At that time, though, France wasn't ready for the movie. Originally made for French television, the government refused to show it.
''Television must not rend the national conscience,'' the Gaullist communications minister, Jean-Jacques de Bresson, said. ''The French are not ready for information in the Anglo-Saxon style. Myths are important in the life of a people and certain myths must not be destroyed.''
But recently, France has begun to destroy these myths. A searing indictment of Vichy's Jewish policy by the American Robert Paxton and the Canadian Michael Marrus was published in 1981, and received wide attention.
That year, too, ''The Sorrow and the Pity'' was finally shown on French television. A few months later, in a widely publicized ceremony, France marked the 40th anniversary of the beginning of the deportation of its Jewish citizens.
Papon's case brings France once again face to face with perhaps the most painful period in its past. It also raises the terrible dilemma facing ordinary men such as this bureaucrat.
In his position as secretary general for the southwest region of Gironde, he was ordered to send Jewish children to Paris where they were being rounded up to be transported to Auschwitz and other concentration camps. Papon signed the documents ordering the deportation, according to the prosecution.
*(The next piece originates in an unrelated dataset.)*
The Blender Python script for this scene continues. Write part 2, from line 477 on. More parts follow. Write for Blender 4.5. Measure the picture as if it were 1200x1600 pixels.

In all, 1,690 members of Bordeaux's 16,000 member Jewish community were deported. Only a few of those sent off survived.
Papon defends himself by saying he was using his position to help the resistance. He said he could never have given up his post ''which was the battlefield on which I fought.
''I did my duty at the peril of my liberty and my life,'' he said.
But Nazi hunter Serge Klarsfeld, who represents the six Jewish families seeking to have charges brought against Papon, disagrees.
''The Germans weren't so thorough in these matters,'' he explained. ''It would have been easy, without any risk, to have ignored the orders.''
The allegations against Papon were first made public by the weekly Le Canard Enchaine on the eve of the May 1981 elections.
Papon then charged that they had been brought as part of a campaign to discredit his boss, President Giscard d'Estaing. He asked a commission of former French resistance fighters to investigate them.
In December 1981, the commission agreed that Papon had ''taken courageous initiatives against'' the Germans. But it reprimanded him for not resigning instead of carrying out the deportation orders.